De rechtbank is voorts van oordeel dat het hiervoor genoemde handelen wederrechtelijk was. Patiënten binnen een instelling als de instelling waar [slachtoffer] verblijft ( [instelling] ) vallen onder de Wet zorg en dwang. De Wet zorg en dwang regelt de rechten bij onvrijwillige zorg of onvrijwillige opname van mensen met een verstandelijke beperking. Het uitgangspunt is ‘nee, tenzij’: geen gedwongen zorg, behalve als het niet anders kan. In dat geval moeten zorgaanbieders kiezen voor de minst ingrijpende vorm van gedwongen zorg, deze zorgvuldig uitvoeren en beëindigen zodra dit mogelijk is. Er is sprake van onvrijwillige zorg als een cliënt of zijn vertegenwoordiger niet instemt met zorg of wanneer de cliënt zich verzet. Er zijn negen categorieën van onvrijwillige zorg, waaronder beperking van bewegingsvrijheid. Onvrijwillige zorg is in beginsel alleen mogelijk als het zorgplan daarin voorziet. Echter, er zijn situaties denkbaar waarin onvrijwillige zorg moet worden toegepast buiten het zorgplan om. Dit is mogelijk als er nog geen zorgplan is en er een noodsituatie ontstaat of in situaties die redelijkerwijs niet voorzien konden worden bij de vaststelling van het zorgplan. Als de zorgverantwoordelijke zelf geen arts is dan moet hij of zij het besluit vooraf bespreken met een arts die bij de zorg betrokken is. Dit geldt onder meer als de onvrijwillige zorg bestaat uit een beperking van de bewegingsvrijheid.
In het zorgplan van [slachtoffer] staat niets over het vastbinden van [slachtoffer] aan objecten als geoorloofde of geëigende veiligheidsmaatregel.
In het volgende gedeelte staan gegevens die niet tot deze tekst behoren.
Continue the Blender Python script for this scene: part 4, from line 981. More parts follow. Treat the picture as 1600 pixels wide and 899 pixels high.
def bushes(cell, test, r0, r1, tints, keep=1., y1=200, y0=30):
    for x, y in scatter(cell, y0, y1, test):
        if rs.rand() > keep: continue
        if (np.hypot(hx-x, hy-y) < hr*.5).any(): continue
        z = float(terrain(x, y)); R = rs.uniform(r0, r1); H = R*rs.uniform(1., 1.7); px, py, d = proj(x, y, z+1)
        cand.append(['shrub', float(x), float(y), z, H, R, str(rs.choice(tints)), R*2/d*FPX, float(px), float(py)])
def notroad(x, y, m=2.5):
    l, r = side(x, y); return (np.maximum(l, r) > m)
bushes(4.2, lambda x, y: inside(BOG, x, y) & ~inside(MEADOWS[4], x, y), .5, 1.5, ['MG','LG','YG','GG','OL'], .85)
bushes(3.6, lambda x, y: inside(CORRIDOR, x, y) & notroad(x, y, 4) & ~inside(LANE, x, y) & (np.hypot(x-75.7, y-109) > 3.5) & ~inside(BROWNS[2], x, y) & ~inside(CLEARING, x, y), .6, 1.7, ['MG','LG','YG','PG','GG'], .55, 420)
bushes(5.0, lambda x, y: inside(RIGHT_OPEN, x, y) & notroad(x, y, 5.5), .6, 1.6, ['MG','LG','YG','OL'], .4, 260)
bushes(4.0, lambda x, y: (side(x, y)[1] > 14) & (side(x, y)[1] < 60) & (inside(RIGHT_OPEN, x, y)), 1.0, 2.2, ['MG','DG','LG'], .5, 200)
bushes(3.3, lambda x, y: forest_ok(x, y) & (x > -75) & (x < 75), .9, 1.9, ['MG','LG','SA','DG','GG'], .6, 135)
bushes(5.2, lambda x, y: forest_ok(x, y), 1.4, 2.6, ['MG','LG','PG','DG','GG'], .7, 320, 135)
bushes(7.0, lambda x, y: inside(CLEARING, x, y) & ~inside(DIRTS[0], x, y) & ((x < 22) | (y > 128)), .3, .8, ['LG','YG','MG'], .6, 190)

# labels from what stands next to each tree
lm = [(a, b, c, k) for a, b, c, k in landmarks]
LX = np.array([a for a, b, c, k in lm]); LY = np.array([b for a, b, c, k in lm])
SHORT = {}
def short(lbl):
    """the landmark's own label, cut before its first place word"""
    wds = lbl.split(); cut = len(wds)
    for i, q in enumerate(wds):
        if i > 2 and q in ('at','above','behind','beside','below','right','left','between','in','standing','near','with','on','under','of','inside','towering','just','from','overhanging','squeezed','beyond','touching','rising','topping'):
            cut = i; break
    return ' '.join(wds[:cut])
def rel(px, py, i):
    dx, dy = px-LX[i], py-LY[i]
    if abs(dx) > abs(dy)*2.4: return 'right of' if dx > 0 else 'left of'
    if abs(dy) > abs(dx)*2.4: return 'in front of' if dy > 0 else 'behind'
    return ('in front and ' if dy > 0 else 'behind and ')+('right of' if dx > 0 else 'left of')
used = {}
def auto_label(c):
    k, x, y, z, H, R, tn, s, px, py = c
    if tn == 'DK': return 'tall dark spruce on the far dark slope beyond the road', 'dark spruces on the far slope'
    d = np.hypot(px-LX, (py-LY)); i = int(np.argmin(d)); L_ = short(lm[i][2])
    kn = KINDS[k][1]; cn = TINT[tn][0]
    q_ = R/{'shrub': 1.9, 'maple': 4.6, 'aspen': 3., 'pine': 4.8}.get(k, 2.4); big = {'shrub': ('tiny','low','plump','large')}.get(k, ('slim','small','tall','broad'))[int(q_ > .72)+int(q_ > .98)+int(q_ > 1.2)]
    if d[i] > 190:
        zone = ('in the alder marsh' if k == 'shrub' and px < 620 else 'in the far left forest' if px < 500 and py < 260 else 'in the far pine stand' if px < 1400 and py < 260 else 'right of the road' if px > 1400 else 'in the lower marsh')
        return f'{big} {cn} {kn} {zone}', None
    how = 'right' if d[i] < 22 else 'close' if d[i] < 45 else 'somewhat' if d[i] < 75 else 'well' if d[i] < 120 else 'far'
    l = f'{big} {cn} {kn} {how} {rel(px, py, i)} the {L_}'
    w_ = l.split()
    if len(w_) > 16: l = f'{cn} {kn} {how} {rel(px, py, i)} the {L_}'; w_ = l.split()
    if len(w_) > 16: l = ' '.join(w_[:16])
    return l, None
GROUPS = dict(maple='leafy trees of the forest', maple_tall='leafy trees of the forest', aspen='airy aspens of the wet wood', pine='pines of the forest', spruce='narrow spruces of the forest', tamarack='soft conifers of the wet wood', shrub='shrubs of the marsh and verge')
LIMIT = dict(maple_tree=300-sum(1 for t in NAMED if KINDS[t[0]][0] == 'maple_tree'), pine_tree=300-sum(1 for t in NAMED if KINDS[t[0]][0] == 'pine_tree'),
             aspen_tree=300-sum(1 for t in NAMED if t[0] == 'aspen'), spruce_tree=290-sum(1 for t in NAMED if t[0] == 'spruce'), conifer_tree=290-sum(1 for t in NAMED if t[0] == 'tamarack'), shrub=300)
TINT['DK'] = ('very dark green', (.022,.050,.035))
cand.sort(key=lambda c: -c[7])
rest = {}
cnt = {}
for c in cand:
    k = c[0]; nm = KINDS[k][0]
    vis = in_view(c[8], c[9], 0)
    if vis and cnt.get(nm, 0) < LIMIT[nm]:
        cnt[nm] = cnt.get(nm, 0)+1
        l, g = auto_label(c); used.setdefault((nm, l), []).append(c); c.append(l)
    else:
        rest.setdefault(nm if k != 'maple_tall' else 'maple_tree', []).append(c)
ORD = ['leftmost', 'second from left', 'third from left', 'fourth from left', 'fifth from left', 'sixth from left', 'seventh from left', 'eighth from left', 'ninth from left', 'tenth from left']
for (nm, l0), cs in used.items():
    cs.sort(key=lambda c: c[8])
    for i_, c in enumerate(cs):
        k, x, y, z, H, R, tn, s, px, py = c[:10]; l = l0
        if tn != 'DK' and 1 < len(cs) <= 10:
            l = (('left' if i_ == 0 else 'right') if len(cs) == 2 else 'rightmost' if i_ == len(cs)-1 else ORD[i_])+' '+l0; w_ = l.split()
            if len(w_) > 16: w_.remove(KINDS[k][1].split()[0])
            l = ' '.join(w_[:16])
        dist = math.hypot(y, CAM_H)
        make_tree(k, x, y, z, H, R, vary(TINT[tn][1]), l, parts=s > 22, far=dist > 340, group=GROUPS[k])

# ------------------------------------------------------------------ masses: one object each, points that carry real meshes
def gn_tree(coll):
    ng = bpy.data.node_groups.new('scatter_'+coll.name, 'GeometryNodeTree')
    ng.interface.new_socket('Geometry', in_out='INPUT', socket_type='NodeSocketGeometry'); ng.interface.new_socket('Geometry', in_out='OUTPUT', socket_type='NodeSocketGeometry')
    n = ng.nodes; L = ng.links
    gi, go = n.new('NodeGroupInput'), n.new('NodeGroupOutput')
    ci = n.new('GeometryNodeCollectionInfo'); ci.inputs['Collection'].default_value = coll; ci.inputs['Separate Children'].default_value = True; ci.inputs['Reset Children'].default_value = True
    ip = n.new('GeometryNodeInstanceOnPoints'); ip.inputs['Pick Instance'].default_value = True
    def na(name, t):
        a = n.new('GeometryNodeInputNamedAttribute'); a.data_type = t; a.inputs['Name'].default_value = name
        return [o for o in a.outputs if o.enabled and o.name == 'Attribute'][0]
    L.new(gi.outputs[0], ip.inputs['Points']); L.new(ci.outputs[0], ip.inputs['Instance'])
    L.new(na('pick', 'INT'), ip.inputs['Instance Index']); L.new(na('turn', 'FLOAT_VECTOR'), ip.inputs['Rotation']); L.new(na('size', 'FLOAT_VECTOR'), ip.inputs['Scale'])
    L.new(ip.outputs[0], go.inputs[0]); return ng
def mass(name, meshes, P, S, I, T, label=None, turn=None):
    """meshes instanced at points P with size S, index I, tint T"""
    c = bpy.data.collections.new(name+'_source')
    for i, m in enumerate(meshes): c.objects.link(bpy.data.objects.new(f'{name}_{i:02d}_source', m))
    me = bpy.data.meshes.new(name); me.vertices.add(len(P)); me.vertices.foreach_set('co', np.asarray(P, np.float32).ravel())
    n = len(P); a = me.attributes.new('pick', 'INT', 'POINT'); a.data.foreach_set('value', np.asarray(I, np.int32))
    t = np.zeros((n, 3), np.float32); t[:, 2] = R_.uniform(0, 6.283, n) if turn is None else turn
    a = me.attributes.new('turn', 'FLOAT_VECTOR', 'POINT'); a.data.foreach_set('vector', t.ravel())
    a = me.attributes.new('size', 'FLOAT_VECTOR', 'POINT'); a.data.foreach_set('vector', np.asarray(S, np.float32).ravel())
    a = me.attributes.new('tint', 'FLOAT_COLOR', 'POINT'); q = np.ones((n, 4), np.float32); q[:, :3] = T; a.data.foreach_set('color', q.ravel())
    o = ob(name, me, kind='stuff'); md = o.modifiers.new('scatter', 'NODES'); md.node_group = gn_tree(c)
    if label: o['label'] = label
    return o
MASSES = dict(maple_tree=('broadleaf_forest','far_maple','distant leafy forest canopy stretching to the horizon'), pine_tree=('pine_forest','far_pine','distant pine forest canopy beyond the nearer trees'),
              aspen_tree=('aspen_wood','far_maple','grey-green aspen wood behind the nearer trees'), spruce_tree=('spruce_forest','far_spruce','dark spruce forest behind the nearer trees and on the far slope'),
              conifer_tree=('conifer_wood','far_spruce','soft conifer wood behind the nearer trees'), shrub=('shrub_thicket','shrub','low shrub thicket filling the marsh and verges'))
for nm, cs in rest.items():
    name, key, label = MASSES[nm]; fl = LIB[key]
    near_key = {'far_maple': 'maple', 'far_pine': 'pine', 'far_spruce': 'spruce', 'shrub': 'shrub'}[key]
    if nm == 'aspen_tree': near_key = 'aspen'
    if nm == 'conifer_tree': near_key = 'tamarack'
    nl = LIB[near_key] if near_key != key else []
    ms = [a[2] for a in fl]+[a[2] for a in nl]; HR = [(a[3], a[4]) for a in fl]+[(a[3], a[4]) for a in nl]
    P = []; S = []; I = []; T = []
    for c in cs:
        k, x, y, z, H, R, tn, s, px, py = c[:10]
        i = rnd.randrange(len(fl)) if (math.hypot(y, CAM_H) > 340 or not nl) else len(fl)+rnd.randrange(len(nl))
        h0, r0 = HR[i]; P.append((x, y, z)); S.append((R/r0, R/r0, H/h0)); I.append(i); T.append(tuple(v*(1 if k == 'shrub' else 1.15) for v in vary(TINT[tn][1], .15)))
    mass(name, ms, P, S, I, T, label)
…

Het is verder niet gebleken dat op 4 december 2020 sprake is geweest van een situatie die redelijkerwijs niet voorzien kon worden bij de vaststelling van het zorgplan. Het vastbinden en vastgebonden laten van [slachtoffer] op 4 december 2020 was, gelet op het voorgaande, dan ook een wederrechtelijke vorm van vrijheidsberoving.